Hara, thought to be located in the abdomen, is, nonetheless, neither an organ nor a part of the body; its existence is phantasmal from the anatomical point of view. But in our action, in our sense of existence and livingness it is not only real, but also essential and vital. By hara, the core of our existence, we are really able to be, sit, stand, install ourselves in the living space, we can integrate ourselves in our own universe without being disintegrated. Besides, as I have just said, by hara we can take otherwise impossible real contact with the ‘other.' Hara, even though profoundly rooted in the body, as it is not a part of it, does not grasp the 'other' by the contraction of muscles and bones like our hand(s). Instead, it integrates it by absorbing it or penetrating into it. Thus, hara can grasp the 'other' through the hand(s) grasped by this, inverting in this way completely the situation. But, different from the sight and the mind, hara does not fix the 'other", does not take it something static. On the contrary, hara captures the 'other' in its free fluctuation, in its constant movement and oscillation, because hara itself is essentially dynamic and vital. Different from the hand(s) and the sight, but similar to the mind, hara can eliminate the distance and take contact with the 'other' distant from It is immediate directness. Hara hidden in the depth of the abdomen is also called kikaitanden, the vast sea of ki treasured in the abdomen, whose palpitation, respiration and communication with its surroundings and other animate and inanimate beings constitute our life in its very multiple manifestations.

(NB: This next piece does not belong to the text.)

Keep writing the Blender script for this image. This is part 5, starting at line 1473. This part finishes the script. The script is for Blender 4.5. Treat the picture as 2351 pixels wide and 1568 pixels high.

In my opinion, one of the most attractive, interesting aspects of Aikido resides in the fact that we can personally experiment, realize and elaborate this at first sight completely irrational and fantastic idea in the most diverse, but concrete, rigorous and detailed way using our own body and that of others active in the real, living and not merely geometric space, repeating it infinitely, correcting it incessantly if necessary, each time in the manner more subtle and profound.